### Directions:
Gather every line that includes the word "ShaderNodeValToRGB", please.
━━━ Material ━━━
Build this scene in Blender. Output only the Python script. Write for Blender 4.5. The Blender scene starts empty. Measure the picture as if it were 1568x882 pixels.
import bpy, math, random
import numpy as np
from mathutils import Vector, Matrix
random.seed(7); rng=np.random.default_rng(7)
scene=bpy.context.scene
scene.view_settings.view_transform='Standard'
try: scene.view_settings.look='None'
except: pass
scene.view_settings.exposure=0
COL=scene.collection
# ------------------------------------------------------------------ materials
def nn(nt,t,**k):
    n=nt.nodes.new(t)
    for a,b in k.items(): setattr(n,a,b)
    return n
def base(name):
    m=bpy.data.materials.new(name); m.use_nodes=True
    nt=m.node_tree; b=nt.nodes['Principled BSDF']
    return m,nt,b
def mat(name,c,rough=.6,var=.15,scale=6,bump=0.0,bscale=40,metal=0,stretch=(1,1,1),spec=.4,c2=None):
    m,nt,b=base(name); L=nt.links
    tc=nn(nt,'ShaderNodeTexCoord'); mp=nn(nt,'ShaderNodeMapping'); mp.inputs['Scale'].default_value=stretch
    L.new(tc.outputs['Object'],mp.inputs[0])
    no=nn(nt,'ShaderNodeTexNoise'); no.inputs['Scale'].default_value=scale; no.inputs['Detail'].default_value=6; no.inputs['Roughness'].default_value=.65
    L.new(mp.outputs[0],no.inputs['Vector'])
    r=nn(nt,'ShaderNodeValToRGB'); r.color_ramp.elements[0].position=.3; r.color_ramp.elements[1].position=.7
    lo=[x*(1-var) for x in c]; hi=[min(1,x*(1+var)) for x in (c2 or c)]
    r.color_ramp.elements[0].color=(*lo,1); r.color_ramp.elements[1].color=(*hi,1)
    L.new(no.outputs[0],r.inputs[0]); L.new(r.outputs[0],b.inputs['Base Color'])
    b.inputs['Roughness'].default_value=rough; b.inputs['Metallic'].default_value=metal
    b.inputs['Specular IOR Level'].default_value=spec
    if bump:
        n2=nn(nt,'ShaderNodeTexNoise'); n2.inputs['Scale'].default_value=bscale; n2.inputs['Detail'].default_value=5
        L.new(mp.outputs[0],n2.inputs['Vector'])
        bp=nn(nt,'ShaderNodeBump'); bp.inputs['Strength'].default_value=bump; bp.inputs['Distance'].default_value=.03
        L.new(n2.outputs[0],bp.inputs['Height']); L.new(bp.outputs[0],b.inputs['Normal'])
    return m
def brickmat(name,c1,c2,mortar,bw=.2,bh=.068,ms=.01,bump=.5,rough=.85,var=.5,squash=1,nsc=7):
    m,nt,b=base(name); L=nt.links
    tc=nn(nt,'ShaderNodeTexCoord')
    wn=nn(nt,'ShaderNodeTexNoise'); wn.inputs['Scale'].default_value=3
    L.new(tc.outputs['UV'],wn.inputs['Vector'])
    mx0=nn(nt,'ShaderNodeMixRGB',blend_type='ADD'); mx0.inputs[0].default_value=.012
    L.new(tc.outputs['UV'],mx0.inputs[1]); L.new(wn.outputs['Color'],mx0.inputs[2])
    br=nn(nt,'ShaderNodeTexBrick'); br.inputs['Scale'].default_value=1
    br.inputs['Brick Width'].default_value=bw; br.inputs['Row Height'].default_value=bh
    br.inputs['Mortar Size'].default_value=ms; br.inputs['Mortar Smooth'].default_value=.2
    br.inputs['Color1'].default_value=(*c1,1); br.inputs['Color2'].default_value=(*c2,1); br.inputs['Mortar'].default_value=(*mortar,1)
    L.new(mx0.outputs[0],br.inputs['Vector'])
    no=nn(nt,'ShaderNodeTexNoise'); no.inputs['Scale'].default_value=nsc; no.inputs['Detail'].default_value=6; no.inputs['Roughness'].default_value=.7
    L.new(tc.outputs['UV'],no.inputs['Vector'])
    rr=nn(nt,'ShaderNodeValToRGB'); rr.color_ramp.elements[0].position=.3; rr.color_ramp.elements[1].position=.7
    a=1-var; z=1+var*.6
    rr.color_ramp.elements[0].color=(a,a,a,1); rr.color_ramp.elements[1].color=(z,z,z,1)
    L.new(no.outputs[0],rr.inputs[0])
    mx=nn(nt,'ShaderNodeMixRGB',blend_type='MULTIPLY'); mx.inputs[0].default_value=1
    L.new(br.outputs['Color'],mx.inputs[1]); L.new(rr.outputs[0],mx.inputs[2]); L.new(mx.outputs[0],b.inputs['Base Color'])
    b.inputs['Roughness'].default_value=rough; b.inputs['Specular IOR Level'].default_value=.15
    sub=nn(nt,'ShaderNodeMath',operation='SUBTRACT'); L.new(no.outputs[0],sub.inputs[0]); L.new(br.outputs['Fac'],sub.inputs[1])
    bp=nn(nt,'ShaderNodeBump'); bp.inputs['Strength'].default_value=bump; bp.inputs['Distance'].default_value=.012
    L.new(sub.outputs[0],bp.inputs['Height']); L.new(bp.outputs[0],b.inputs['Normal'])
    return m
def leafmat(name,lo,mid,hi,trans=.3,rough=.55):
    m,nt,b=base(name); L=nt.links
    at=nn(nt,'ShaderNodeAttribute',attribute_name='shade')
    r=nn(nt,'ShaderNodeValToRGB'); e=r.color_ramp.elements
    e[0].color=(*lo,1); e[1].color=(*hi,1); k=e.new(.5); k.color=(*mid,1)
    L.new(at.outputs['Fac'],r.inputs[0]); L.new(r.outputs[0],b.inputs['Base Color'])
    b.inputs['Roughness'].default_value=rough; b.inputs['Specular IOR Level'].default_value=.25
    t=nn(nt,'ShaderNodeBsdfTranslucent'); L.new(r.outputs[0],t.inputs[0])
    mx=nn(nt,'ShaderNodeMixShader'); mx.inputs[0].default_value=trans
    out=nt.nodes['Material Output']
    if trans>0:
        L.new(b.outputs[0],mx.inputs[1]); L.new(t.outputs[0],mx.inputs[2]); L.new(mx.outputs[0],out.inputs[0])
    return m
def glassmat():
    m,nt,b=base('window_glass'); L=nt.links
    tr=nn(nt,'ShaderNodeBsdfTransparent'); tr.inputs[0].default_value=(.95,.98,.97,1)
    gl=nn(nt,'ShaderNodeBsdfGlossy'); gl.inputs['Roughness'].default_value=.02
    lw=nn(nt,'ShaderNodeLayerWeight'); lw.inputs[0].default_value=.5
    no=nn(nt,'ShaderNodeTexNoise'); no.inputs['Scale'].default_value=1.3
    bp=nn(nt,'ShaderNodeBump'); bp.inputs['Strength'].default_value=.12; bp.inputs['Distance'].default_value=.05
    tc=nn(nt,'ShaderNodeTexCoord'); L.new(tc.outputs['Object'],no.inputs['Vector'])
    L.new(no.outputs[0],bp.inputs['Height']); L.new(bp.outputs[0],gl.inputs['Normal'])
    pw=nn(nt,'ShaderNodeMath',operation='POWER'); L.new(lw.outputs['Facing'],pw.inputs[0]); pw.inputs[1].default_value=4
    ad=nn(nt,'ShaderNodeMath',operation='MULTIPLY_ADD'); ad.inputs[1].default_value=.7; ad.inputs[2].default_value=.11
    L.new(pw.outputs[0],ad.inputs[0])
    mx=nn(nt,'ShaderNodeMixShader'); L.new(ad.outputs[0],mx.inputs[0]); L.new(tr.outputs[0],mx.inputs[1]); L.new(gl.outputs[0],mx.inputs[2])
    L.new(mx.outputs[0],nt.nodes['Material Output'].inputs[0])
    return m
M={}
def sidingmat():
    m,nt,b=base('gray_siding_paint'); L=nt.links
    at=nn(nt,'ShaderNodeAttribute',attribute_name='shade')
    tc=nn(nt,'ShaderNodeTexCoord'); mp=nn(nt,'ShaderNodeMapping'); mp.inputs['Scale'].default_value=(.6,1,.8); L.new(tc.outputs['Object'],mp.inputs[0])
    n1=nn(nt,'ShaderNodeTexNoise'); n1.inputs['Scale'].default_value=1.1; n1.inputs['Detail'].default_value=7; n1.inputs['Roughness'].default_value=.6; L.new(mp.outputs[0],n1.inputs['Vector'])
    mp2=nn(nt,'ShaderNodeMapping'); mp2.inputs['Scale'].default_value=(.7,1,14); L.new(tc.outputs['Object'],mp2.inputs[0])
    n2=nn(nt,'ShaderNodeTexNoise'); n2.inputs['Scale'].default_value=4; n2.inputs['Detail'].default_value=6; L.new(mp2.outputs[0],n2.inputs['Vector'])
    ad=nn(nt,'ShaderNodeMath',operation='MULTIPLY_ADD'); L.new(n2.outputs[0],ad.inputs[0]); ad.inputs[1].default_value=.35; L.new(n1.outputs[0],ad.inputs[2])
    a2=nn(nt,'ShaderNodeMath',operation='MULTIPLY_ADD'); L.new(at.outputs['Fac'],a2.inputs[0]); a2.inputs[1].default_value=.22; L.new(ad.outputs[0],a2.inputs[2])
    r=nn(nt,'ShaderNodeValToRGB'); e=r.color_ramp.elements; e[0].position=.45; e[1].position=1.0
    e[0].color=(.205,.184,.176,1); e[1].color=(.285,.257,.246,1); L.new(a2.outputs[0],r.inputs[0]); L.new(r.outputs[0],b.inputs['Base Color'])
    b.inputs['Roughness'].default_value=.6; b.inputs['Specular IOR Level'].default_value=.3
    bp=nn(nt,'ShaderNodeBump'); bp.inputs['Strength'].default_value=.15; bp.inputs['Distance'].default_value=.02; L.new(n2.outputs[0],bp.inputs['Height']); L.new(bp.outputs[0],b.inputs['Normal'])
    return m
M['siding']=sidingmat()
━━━
### Expected answer:
    r=nn(nt,'ShaderNodeValToRGB'); r.color_ramp.elements[0].position=.3; r.color_ramp.elements[1].position=.7
    rr=nn(nt,'ShaderNodeValToRGB'); rr.color_ramp.elements[0].position=.3; rr.color_ramp.elements[1].position=.7
    r=nn(nt,'ShaderNodeValToRGB'); e=r.color_ramp.elements
    r=nn(nt,'ShaderNodeValToRGB'); e=r.color_ramp.elements; e[0].position=.45; e[1].position=1.0